I’ll be taking a light rail type train to go up and see my partner tomorrow. Those trains don’t make a train sound at all. They’re a different type of monster.
Remember that folk song, made famous by Peter, Paul, and Mary back in the day? “This Train / don’t carry no–“ and then it would be a line of what kind of people This Train wasn’t carrying. Gamblers, midnight ramblers…I don’t remember what else, specifically. Sinners, all, though. Various types. This Train…🎶
I wonder which type I am.
CLOSING NOTE: I have since gotten a full forearm sleeve to cover up the fish tattoo I talk about above. It’s a gorgeous piece of incredible art that I am very happy with, and am so glad I did it. For one thing, I have wanted a big dark amazing sleeve for a long time; for another thing, that other fish I designed hadn’t healed vey well and didn’t look too good. So I did a more elaborate version of the image I originally wanted. It’s aligned with this quote from a Sherlock Holmes story called “The Red-Headed League”:
The fish that you have tattooed immediately above your right wrist could only have been done in China. That trick of staining the fish’s scales of a delicate pink could only have been done in China. …

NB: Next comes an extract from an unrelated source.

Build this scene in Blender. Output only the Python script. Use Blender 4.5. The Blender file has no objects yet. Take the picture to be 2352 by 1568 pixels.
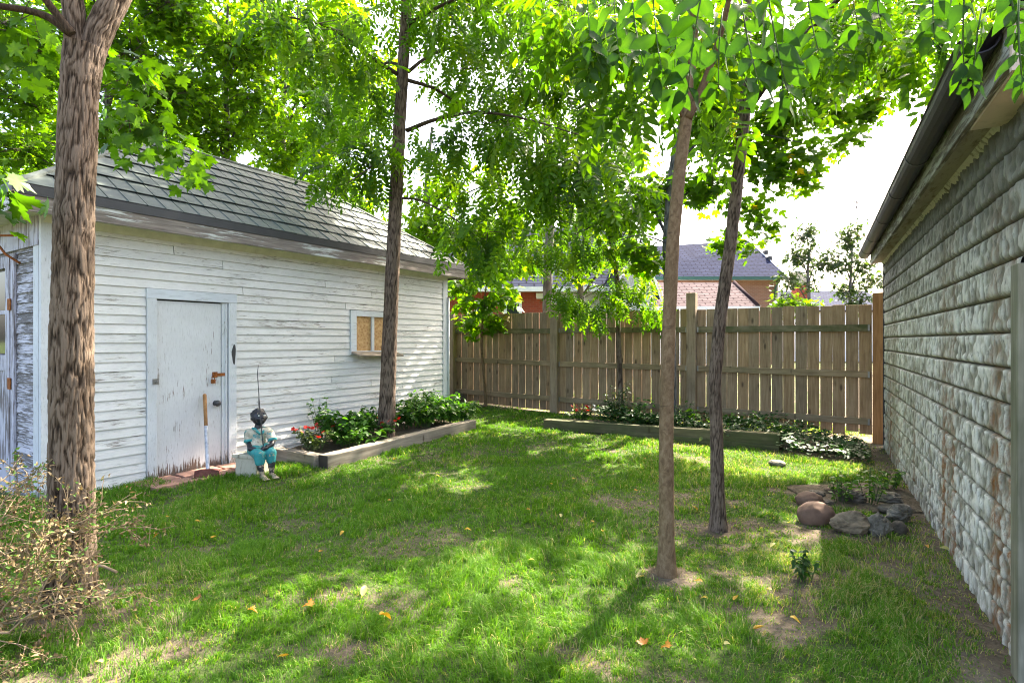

I have also, since this post, gotten a tattoo over my heart, that’s a design by Leonard Cohen that he called The Order of the Unified Heart. I got this one on a very rough Halloween around the same time of these posts (maybe 2017 or 2018? I forget). It’s what they call a stick-and-poke, which means the artist put it on me one needle stab at a time, as opposed to the mechanized gun used by most tattooists today. She burned sage and it was a couple-hours-long process. It was a ritual. It was needed.